28. The connection apparatus of claim 27 wherein the substrate includes at least two recesses and said movement means includes roller shafts coupled to said first electrical device adapted to be received within each of said recesses and guide rollers associated with and rotatably mounted on each of said roller shafts for engaging said substrate at said recesses to allow lateral movement of the substrate relative to the first electrical device.

29. The connection apparatus of claim 27 wherein the connector means includes a tapered connector adapted to be received within the shell connector and which transmits a lateral force to the substrate when the tapered connector is inserted in the shell connector in a misaligned position laterally moving the substrate to an aligned position.

30. The connection apparatus of claim 29 wherein the substrate includes at least two recesses and said movement means includes roller shafts coupled to said first electrical device adapted to be received within each of said recesses and guide rollers associated with and rotatably mounted on each of said roller shafts for engaging said substrate at said recesses to allow lateral movement of the substrate relative to the first electrical device.

31. The connection apparatus of claim 1 wherein the substrate is slidably supported on supporting guides adapted to allow lateral movement of the substrate relative to the first electrical device.

32. The connection apparatus of claim 1 wherein the substrate has an opening therein and the substrate is coupled to the first electrical device by a connector extending through said opening, said opening being configured to allow lateral movement of the substrate relative to the first electrical device.

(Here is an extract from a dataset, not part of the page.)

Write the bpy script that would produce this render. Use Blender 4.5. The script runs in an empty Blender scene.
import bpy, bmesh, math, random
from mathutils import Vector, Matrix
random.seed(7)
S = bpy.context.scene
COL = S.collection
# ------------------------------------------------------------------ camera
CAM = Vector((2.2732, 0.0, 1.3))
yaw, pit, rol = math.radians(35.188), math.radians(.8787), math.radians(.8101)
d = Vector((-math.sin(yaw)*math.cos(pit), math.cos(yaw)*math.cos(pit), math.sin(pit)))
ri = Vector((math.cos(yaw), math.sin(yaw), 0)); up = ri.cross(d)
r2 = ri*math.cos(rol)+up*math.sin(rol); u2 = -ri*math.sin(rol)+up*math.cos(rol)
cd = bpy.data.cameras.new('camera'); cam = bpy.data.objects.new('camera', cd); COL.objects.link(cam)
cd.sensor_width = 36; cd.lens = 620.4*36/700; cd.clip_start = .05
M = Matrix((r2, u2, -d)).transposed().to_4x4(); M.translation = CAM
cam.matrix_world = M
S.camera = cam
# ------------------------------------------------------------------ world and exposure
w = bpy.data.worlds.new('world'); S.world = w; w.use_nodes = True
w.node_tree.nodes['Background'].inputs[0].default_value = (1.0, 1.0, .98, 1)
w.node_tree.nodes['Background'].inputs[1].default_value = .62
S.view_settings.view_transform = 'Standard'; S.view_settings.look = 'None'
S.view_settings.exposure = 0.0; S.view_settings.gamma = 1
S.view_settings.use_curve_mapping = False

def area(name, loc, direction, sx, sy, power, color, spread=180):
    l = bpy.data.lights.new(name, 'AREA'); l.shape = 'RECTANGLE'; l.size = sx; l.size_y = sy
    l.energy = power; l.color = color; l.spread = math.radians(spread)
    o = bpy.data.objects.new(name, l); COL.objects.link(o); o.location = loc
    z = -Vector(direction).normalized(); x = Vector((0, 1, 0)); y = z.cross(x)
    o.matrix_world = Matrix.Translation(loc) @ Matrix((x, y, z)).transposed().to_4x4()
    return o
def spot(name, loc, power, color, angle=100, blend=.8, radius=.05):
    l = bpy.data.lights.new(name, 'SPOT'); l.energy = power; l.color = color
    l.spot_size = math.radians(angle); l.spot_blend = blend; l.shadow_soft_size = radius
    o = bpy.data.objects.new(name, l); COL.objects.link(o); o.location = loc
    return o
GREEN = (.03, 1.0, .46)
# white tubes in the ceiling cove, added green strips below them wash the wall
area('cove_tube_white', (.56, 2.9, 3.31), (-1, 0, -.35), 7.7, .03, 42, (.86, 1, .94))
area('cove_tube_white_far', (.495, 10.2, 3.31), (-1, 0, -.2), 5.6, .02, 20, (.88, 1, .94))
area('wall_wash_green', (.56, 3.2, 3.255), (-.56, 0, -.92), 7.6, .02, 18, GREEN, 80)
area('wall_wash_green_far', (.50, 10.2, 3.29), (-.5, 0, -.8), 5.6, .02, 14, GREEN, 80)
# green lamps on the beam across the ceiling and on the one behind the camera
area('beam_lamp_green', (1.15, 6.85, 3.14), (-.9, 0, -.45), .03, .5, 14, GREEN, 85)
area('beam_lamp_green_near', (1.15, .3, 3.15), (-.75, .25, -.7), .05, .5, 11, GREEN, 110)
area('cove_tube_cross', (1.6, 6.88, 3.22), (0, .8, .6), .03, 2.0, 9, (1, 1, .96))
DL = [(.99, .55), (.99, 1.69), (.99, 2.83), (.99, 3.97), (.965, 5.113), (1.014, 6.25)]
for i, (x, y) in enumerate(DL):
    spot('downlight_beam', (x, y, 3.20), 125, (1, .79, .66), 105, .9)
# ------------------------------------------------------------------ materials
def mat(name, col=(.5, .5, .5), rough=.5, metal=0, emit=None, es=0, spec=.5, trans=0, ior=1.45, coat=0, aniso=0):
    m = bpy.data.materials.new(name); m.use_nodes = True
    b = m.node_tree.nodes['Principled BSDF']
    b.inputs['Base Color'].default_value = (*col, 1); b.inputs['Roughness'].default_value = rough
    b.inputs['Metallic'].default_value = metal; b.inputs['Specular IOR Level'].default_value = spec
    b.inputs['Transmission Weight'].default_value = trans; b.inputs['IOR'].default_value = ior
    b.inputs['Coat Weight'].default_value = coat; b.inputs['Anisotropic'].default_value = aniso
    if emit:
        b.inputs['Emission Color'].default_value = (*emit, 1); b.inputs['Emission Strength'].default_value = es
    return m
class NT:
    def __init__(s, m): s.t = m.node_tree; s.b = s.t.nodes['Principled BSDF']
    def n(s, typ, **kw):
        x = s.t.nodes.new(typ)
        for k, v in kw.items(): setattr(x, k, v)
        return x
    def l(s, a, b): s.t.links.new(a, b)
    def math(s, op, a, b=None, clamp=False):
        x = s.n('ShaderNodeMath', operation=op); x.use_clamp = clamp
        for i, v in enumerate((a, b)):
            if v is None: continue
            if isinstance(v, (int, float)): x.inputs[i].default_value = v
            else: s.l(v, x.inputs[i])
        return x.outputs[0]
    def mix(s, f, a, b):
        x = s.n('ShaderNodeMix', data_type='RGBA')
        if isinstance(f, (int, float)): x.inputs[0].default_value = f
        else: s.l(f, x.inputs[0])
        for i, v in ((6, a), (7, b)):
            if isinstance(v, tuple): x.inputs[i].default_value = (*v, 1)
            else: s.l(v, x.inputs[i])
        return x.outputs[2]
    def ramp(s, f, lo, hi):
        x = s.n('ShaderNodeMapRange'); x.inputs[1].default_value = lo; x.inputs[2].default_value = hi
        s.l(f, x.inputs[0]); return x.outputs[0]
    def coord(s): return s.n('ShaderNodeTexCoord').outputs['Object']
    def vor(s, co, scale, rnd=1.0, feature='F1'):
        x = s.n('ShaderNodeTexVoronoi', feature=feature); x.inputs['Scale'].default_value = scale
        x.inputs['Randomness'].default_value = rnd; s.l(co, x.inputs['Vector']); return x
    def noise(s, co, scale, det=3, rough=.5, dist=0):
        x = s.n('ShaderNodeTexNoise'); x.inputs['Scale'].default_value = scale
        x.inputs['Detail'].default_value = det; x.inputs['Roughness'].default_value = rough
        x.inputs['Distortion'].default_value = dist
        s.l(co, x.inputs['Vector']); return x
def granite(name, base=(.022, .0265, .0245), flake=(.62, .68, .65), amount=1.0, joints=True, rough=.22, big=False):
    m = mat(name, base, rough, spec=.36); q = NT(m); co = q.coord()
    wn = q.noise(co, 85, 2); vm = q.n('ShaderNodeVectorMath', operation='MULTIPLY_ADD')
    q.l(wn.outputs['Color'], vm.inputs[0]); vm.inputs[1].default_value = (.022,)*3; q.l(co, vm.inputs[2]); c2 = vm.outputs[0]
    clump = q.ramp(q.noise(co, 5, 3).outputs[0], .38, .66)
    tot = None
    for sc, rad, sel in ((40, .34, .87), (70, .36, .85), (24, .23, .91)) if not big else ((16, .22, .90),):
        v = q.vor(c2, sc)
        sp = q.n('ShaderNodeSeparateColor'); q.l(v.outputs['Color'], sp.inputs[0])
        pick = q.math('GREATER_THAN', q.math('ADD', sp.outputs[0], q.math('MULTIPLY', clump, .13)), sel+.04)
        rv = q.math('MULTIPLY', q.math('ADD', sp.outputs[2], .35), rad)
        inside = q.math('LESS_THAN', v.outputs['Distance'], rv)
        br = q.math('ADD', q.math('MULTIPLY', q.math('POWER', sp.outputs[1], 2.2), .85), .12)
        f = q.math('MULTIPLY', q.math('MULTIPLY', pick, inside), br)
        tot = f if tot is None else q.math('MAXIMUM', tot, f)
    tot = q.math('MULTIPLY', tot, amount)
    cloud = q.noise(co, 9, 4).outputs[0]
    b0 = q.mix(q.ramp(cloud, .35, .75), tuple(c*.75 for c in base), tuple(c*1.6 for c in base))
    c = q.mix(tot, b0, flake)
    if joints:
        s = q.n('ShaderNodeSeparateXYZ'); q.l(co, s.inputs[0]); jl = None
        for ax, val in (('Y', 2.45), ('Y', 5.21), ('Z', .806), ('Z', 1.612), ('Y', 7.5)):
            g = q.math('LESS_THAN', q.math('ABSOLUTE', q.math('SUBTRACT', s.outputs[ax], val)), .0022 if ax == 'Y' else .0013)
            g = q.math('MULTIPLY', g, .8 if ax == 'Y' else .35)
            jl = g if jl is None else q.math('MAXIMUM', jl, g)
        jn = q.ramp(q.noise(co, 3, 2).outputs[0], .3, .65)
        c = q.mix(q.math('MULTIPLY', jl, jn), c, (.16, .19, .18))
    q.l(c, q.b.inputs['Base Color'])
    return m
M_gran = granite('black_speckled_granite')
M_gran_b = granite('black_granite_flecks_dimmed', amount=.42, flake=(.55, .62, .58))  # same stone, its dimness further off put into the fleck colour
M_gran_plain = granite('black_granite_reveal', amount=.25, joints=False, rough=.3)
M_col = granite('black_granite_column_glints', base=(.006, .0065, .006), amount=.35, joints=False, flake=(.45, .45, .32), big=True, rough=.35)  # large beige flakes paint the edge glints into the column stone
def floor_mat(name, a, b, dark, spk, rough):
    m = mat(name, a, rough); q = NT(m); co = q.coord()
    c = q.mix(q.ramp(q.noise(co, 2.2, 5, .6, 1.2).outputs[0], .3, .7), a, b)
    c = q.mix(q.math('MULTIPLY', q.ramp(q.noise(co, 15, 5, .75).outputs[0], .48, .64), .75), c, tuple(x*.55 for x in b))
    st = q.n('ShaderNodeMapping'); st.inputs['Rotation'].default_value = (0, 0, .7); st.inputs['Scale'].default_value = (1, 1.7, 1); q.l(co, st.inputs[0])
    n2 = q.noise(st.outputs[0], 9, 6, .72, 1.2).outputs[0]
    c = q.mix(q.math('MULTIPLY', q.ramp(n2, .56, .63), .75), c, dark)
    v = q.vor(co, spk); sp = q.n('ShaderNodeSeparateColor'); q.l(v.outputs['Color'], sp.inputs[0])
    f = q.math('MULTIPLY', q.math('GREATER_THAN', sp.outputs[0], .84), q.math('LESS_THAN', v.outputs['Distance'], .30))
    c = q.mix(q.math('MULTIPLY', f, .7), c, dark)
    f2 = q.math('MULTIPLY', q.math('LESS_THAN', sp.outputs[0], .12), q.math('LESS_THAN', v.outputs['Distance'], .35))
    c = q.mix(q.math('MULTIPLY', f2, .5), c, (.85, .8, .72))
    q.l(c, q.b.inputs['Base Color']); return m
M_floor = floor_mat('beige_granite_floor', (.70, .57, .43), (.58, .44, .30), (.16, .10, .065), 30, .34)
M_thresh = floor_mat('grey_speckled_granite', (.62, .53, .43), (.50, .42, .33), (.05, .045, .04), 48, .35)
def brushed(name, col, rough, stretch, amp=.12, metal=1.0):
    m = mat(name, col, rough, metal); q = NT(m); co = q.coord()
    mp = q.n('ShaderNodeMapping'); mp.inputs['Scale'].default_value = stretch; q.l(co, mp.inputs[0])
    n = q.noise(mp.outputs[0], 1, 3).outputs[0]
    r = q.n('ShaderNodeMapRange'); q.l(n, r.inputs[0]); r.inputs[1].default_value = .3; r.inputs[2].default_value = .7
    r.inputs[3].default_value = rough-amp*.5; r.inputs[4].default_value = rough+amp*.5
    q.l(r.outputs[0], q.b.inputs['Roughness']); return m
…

33. A connector for electrically connecting a first electrical device to a second electrical device having a second connector with electrical contacts for transmitting electrical signals between the first and second electrical devices and a shell connector with a camming surface, the first electrical device connector comprising: a substrate having electrical contacts for coupling with the connector on the second electrical device; and means for moving said substrate relative to the second connector in said second electrical device so that the electrical contacts on the second connector and substrate align providing an electrical connection between said first and second electrical devices, wherein the means for moving said substrate includes connector means coupled to said substrate and adapted to engage with said shell connector and movement means for allowing motion of said substrate in the direction lateral to the connection between the first and second electrical devices, and the substrate further includes at least two recesses and said movement means includes roller shafts coupled to said first electrical device adapted to be received within each of said recesses and guide rollers associated with and rotatably mounted on each of said roller shafts for engaging said substrate at said recesses to allow lateral movement of the substrate relative to the first electrical device.

34. The connector of claim 33 wherein the connector means includes a tapered connector adapted to be received within the shell connector and which transmits a lateral force to the substrate when the tapered connector is inserted in the shell connector in a misaligned position laterally moving the substrate to an aligned position.

35. The connector of claim 33 wherein the substrate is slidably supported on supporting guides adapted to allow lateral movement of the substrate relative to the first electrical device.

36. The connector of claim 33 wherein the substrate has an opening therein and the substrate is coupled to the first electrical device by a connector extending through said opening, said opening being configured to allow lateral movement of the substrate relative to the first electrical device.